Last Saturday, in Surif, south of Hebron, another action of collective olive harvesting was organized. Many volunteers, including local farmers, international activists and a bus of volunteers from Acre, picked olives in burning sunshine. The farmers cultivating the land of Surif, near Hebron, can look back at a continuous and successful struggle for the rights to their land.
Until the seventies the area had been open land only used by farmers for fodder for their animals. Then, one day in 1976 a couple of thousands of settlers gathered to occupy this land. Surif and the surrounding villages immediately gathered in resistance to the occupiers. They resisted the colonization of their land by popular protests and by bringing their case through the Israeli court system. They used any means available to defend their lands and create obstacles for the Israelis to take their land.
Among the forms of resistance is the fact that since then the farmers have been cultivating the land. The cultivation of land previously used for grazing is a tool to prevent Israel from applying a pseudo-legal tactic for confiscating land. The occupation authorities manipulate a law of the Ottoman era to declare land that for various years is not being cultivated as ‘state land’ or ‘public land’. This in turn facilitates the smokescreen of legality Israel intents to maintain in its illegal claims, confiscation and colonization of Palestinian land.

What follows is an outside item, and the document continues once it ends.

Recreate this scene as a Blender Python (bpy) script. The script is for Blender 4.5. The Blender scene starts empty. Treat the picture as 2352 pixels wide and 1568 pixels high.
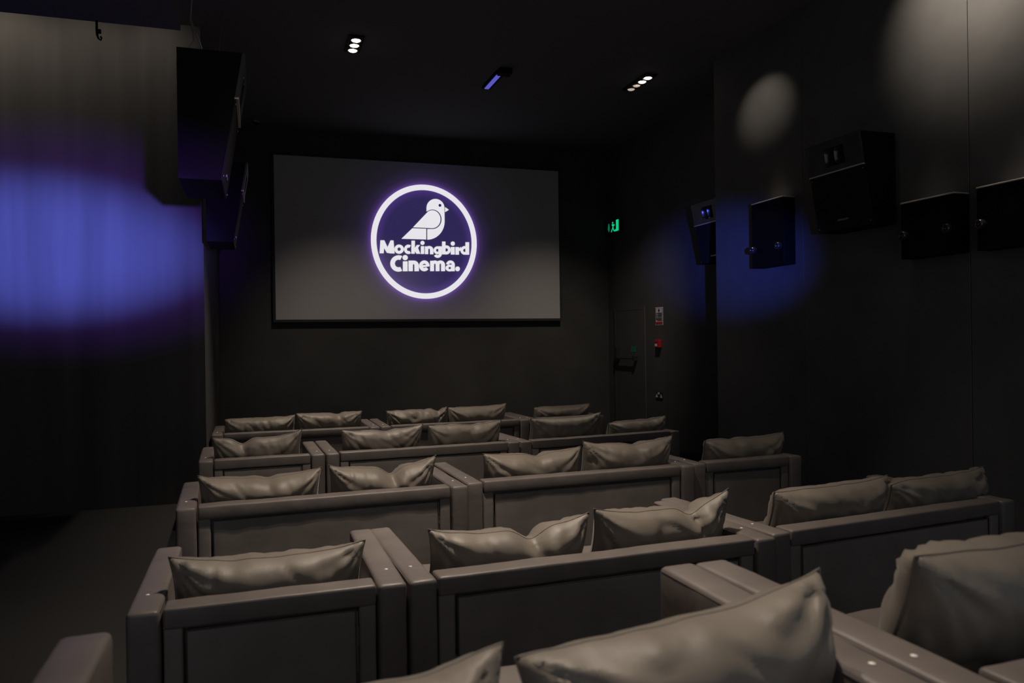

Nevertheless, five years ago the settlers came again in the night and marked the territory they wanted to colonize. The next morning people from the village removed all the signs and were triggered to increase their presence in the land. With the help from Palestinian organizations water wells and roads were built. This infrastructure encouraged the farmers to continue to cultivate their land. “We are less anxious than before, we feel that we have achieved our goal to keep our land” says one of the local farmers and lawyers. “However, we are always afraid that they will come again. We agree with the Palestinian poet Mahmoud Darwish when he writes ‘There's on this land what is worth living’.”
We need not look far for a not so uplifting story. On the other side of the valley we can see parts of the land that Israel has has declared as confiscated. In the other direction we see the apartheid Wall cutting through the lands. Many farmers have got reduced access to the land they own on the other side of the Wall. For this village in particular this concerns about 500 dunams isolated on the other side. Farmers have only limited access to their olive trees. They are allowed to go to their lands only one week during the olive harvest between from 7 am. to 5 pm. Since it is only the owners of the trees that are given the permission to cross, their harvest is limited to what they are able to do within the time they are given. Through the year they cant look after their trees, and many of them are therefore lost.
This dynamic of ongoing colonization and local resistance is repeated almost all across the West Bank. While Israel clearly has the military upper hand against the Palestinian people’s resilience, this steadfastness and determination to struggle for every inch of land day after day brings new curbs into the Zionist endeavor to cleanse Palestine from its indigenous people to replace it with a settler population.